The 2022 Dialogue stood out for the support of business representatives on various fronts, starting with tax reforms such as reducing VAT percentages to 12 percent, shortening the VAT refund period to 7 days, and introducing a flat tax rate of 4 percent instead of the current sales tax ranging from 4 percent to 25 percent.
In addition, the mechanisms for ensuring the rights of entrepreneurs have been expanded by introducing a procedure for canceling the decision to allocate land plots or property only in court.
As a result of the dialog, another problem that worried entrepreneurs was eliminated, concerning the application of higher tax rates due to the non-use of an empty building or land plot. This mechanism was not only canceled, but also debts of entrepreneurs in the amount of 2 trillion soums formed as a result of payment of taxes at the increased rate were written off.
Last year, as a result of the dialog, the mechanisms of financing entrepreneurship were radically revised, the Business Development Bank was established, and tax reforms aimed at protecting the rights of entrepreneurs were introduced.
It has become a tradition for entrepreneurs to look forward to the date "August 20 - Entrepreneurs' Day" every year. It is on the eve of this day that new initiatives to support business are announced in the course of dialog.
Digitalization of business protection as a guarantee to ensure unjustified interference in the activities of entrepreneurs
One of the topics of most concern to entrepreneurs is the topic of inspections. In this area, it is important to ensure the protection of entrepreneurs.
Digital monitoring of inspections conducted in the activities of entrepreneurs by state bodies is carried out by the Business Ombudsman.
The information system "Unified State Control" allows registering inspections carried out in the activities of entrepreneurs, their results, as well as filing complaints in case of violations by the inspecting authorities.
State bodies are prohibited from conducting inspections without registering them in this system. Otherwise, this will serve as grounds for administrative liability.
In order to ensure the transparency of inspections and the rights of business entities, the new system "Unified State Control" provides full access for business entities as well.
Thus, in the new system "Unified State Control" a number of functions have been added, such as the Electronic Book of Registration of Inspections, which provides full oversight of inspections by the Authorized Body.
In order to combat corruption and illegal inspections in the system "Unified State Control" was made an electronic database of all officials with the right to conduct inspections This in turn eliminates the possibility of falsification of data of the certificate with the right to conduct inspections.

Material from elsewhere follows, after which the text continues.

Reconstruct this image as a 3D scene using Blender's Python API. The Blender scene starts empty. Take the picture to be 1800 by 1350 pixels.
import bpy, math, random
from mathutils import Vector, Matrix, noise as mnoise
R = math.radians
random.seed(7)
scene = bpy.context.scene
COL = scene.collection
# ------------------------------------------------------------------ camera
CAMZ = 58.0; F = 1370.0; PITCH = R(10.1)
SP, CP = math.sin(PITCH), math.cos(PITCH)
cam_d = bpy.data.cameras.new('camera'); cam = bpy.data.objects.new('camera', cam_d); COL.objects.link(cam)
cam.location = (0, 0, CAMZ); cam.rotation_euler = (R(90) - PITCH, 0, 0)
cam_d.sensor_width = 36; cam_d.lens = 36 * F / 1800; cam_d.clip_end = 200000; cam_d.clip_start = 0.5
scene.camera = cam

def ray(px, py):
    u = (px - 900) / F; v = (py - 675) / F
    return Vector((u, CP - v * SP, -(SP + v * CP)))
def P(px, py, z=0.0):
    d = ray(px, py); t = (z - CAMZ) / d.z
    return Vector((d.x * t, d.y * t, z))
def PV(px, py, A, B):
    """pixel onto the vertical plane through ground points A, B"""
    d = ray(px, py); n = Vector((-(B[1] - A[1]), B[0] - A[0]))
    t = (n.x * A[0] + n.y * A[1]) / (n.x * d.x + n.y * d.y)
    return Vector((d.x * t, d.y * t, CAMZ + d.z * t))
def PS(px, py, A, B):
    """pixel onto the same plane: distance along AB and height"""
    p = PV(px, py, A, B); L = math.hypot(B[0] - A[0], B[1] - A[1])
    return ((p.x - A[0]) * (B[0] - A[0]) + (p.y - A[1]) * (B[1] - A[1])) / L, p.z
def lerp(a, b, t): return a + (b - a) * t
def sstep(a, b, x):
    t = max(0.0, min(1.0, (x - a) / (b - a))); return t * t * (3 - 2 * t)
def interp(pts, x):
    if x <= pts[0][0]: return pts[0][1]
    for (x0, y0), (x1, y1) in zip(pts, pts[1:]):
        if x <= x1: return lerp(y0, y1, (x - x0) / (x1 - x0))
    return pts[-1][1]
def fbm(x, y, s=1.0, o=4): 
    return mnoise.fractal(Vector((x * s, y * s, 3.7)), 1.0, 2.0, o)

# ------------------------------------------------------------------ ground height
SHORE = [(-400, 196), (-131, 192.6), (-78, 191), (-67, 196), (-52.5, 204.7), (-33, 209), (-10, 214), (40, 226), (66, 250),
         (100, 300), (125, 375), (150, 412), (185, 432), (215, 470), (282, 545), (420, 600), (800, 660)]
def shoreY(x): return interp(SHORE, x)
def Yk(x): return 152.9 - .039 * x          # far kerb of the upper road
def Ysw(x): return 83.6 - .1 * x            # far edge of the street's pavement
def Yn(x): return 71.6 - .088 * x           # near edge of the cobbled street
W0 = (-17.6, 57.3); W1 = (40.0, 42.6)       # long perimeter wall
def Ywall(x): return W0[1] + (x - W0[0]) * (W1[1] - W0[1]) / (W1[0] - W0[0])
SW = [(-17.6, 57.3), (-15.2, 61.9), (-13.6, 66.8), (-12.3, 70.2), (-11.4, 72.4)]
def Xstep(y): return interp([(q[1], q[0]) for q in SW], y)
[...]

Entrepreneurs can check the data of the special license of inspectors and in case of non-compliance with the system have the right not to allow them on their territory.
Moreover, registers of state control functions and mandatory requirements have been compiled for business entities, which provides an opportunity to familiarize with the control functions of state inspections and mandatory requirements in relation to them.
As a result of the introduction of the "Unified State Control" system, it has become much easier for the Authorized Body to identify facts of offenses in the state control.
Strategy "Uzbekistan - 2030" - prospects for business development in the future
Uzbekistan does not stop at what has been achieved. Rapid steps to further support the business sphere are also enshrined in the Strategy "Uzbekistan - 2030".
Efficient use of local raw material base and development of industry based on advanced technologies, consistent transfer of monopolistic spheres to market principles, increasing the share of private sector in the economy, creating the most favorable conditions for free activity of entrepreneurs are still a hot topic.
In addition, full digitalization and simplification of the tax system is planned, as well as the creation of equal opportunities for all entrepreneurs to make the official sector preferable and more profitable than illegal activities.
For this purpose, a simplified and compact legislative system will be created, convenient for the population and business entities.